**The problem**
Will you write out the data exactly, excluding every picture?

*-*-*

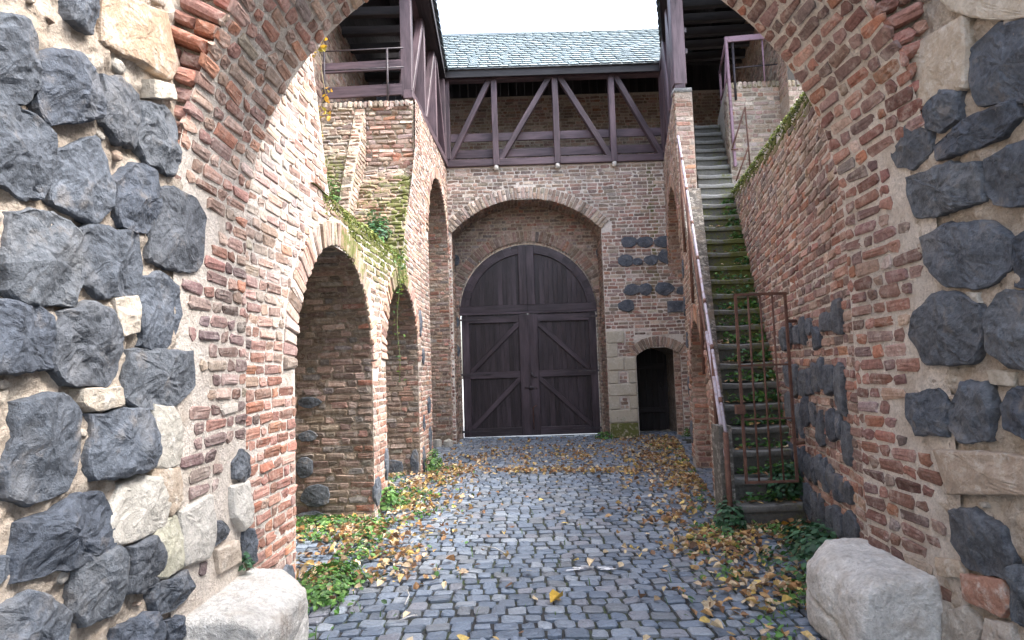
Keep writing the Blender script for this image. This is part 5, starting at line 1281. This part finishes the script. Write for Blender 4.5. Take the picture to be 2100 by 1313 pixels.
# big yellow leaves against the first step
for i, (px, py, lab) in enumerate([(1577, 1082, 'large orange leaf leaning on the bottom step, leftmost of three'), (1612, 1075, 'large orange leaf leaning on the bottom step, middle of three'), (1645, 1078, 'large yellow leaf at the right end of the bottom step')]):
    p = at_plane(px, py, (0, 5.9, 0), (0, 1, 0)); mb = MB(); leaf_quads(mb, np.array([[p[0], 5.88, max(p[2], .05)]]), .11, [(.62, .3, .04)], up=.35, seed=160 + i); tag(mb.build('fallen_leaf', M['dryleaf'], smooth=False), lab, 'leaf', 'large leaves at the bottom step')
# loose stones by the gate, twigs
for i, (x, y, a, lab) in enumerate([(-1.62, 13.15, .1, 'pale loose cobble lying left of the big gate'), (-1.38, 13.1, .11, 'grey loose cobble beside the left gate jamb')]):
    o = stone_mesh(ellipse(x, y, a, a * .8, 800 + i), lambda u, v, h: np.stack([u + 0 * v, v + 0 * u, .025 + np.asarray(h)], -1), .13, 800 + i, m=20, crag=.4, col=(.36, .35, .32)).build('loose_cobble', M['limestone']); tag(o, lab, 'stone', 'loose stones')
TW = [((835, 1210), (830, 1240), 'pale thin twig standing out among the near left cobbles'), ((820, 1272), (855, 1262), 'short straight twig on the near left cobbles'), ((990, 1120), (1035, 1135), 'bent thin twig on the middle cobbles')]
for i, (a, b, lab) in enumerate(TW):
    p, q = at_plane(*a, (0, 0, .045), (0, 0, 1)), at_plane(*b, (0, 0, .04), (0, 0, 1)); m_ = (p + q) / 2 + np.array([.02, .01, .008])
    tag(tube('twig', M['limestone'], None, [p, m_, q], .005, 6), lab, 'twig', 'twigs on the cobbles')
    me = bpy.data.objects[-1] if False else None
# white paint scuff on the cobbles
mb = MB(); r = np.random.default_rng(77)
for k in range(26):
    px = 1165 + 95 * r.random(); py = 1166 - 6 * math.sin((px - 1165) / 30.) + r.normal(0, 2.5); p = at_plane(px, py, (0, 0, .031), (0, 0, 1)); w_, h_ = r.uniform(.015, .05), r.uniform(.004, .012)
    zz = float(gz(p[0], p[1])) + .006
    mb.add([(p[0] - w_, p[1] - h_, zz), (p[0] + w_, p[1] - h_ * .4, zz), (p[0] + w_ * .8, p[1] + h_, zz), (p[0] - w_ * .7, p[1] + h_ * .6, zz)], [(0, 1, 2, 3)], (.8, .8, .8))
tag(mb.build('paint_streak', M['white'], smooth=False), kind='structure')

*-*-*

**Final answer**
Keep writing the Blender script for this image. This is part 5, starting at line 1281. This part finishes the script. Write for Blender 4.5. Take the picture to be 2100 by 1313 pixels.
# big yellow leaves against the first step
for i, (px, py, lab) in enumerate([(1577, 1082, 'large orange leaf leaning on the bottom step, leftmost of three'), (1612, 1075, 'large orange leaf leaning on the bottom step, middle of three'), (1645, 1078, 'large yellow leaf at the right end of the bottom step')]):
    p = at_plane(px, py, (0, 5.9, 0), (0, 1, 0)); mb = MB(); leaf_quads(mb, np.array([[p[0], 5.88, max(p[2], .05)]]), .11, [(.62, .3, .04)], up=.35, seed=160 + i); tag(mb.build('fallen_leaf', M['dryleaf'], smooth=False), lab, 'leaf', 'large leaves at the bottom step')
# loose stones by the gate, twigs
for i, (x, y, a, lab) in enumerate([(-1.62, 13.15, .1, 'pale loose cobble lying left of the big gate'), (-1.38, 13.1, .11, 'grey loose cobble beside the left gate jamb')]):
    o = stone_mesh(ellipse(x, y, a, a * .8, 800 + i), lambda u, v, h: np.stack([u + 0 * v, v + 0 * u, .025 + np.asarray(h)], -1), .13, 800 + i, m=20, crag=.4, col=(.36, .35, .32)).build('loose_cobble', M['limestone']); tag(o, lab, 'stone', 'loose stones')
TW = [((835, 1210), (830, 1240), 'pale thin twig standing out among the near left cobbles'), ((820, 1272), (855, 1262), 'short straight twig on the near left cobbles'), ((990, 1120), (1035, 1135), 'bent thin twig on the middle cobbles')]
for i, (a, b, lab) in enumerate(TW):
    p, q = at_plane(*a, (0, 0, .045), (0, 0, 1)), at_plane(*b, (0, 0, .04), (0, 0, 1)); m_ = (p + q) / 2 + np.array([.02, .01, .008])
    tag(tube('twig', M['limestone'], None, [p, m_, q], .005, 6), lab, 'twig', 'twigs on the cobbles')
    me = bpy.data.objects[-1] if False else None
# white paint scuff on the cobbles
mb = MB(); r = np.random.default_rng(77)
for k in range(26):
    px = 1165 + 95 * r.random(); py = 1166 - 6 * math.sin((px - 1165) / 30.) + r.normal(0, 2.5); p = at_plane(px, py, (0, 0, .031), (0, 0, 1)); w_, h_ = r.uniform(.015, .05), r.uniform(.004, .012)
    zz = float(gz(p[0], p[1])) + .006
    mb.add([(p[0] - w_, p[1] - h_, zz), (p[0] + w_, p[1] - h_ * .4, zz), (p[0] + w_ * .8, p[1] + h_, zz), (p[0] - w_ * .7, p[1] + h_ * .6, zz)], [(0, 1, 2, 3)], (.8, .8, .8))
tag(mb.build('paint_streak', M['white'], smooth=False), kind='structure')